Poi ci sono gli oggetti: poveri, ma autentici. Cito, a mo' di esempio: un paio di grossi chiodi provenienti da Pogerola di Amalfi, località dove anticamente si fabbricavano anche le centrelle (piccoli chiodi a testa robusta che si fissavano alle suole degli scarponi dei soldati in tempo di guerra); un'etichetta del Pastificio Amalfitano (ora albergo) risalente all'inizio del XX secolo; alcuni fogli filigranati della vecchia cartiera Imperato (che non c'è più); dei fogli di carta velina, col marchio dell'agrumento, nei quali venivano avvolti i limoni a Maiori, prima dell'imbarco sui piroscafi per essere esportati nel Nord Europa. Fotografie. Utensili domestici e da lavoro. Piccole cose, vero. Che avrebbero potuto fare da stimolo alla creazione di un museo della Costa d'Amalfi: etnografico-antropologico, delle tradizioni, dei mestieri, degli usi e costumi, eccetera.

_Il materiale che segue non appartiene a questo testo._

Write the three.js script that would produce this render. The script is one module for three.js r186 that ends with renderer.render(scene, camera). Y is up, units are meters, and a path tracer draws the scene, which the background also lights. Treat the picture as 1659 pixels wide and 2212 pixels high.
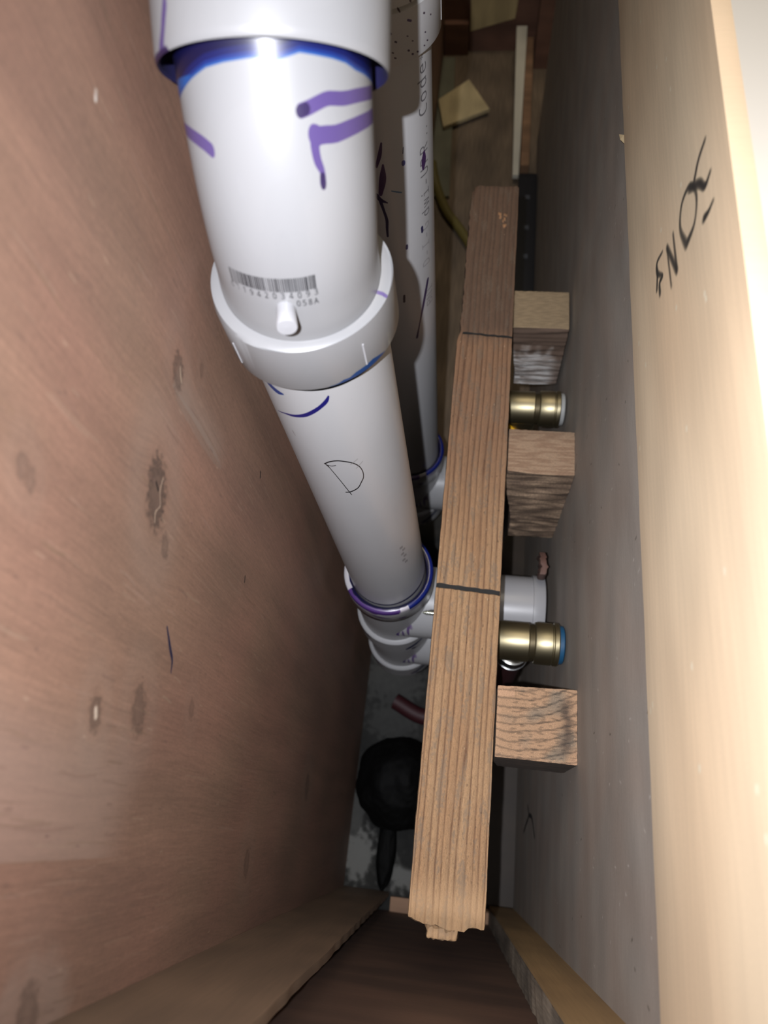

Un museo più volte suggerito, proposto, invocato. Tempo perso. La memoria storica - non la grande storia delĺa Repubblica marinara, che ci fa gonfiare la bocca, quando ne parliamo, ma quella costruita dalla gente giorno per giorno - non appartiene alla cultura del territorio. L'idea che possa finire tutto in mano al rigattiere o all'isola ecologica non mi lascia tranquillo.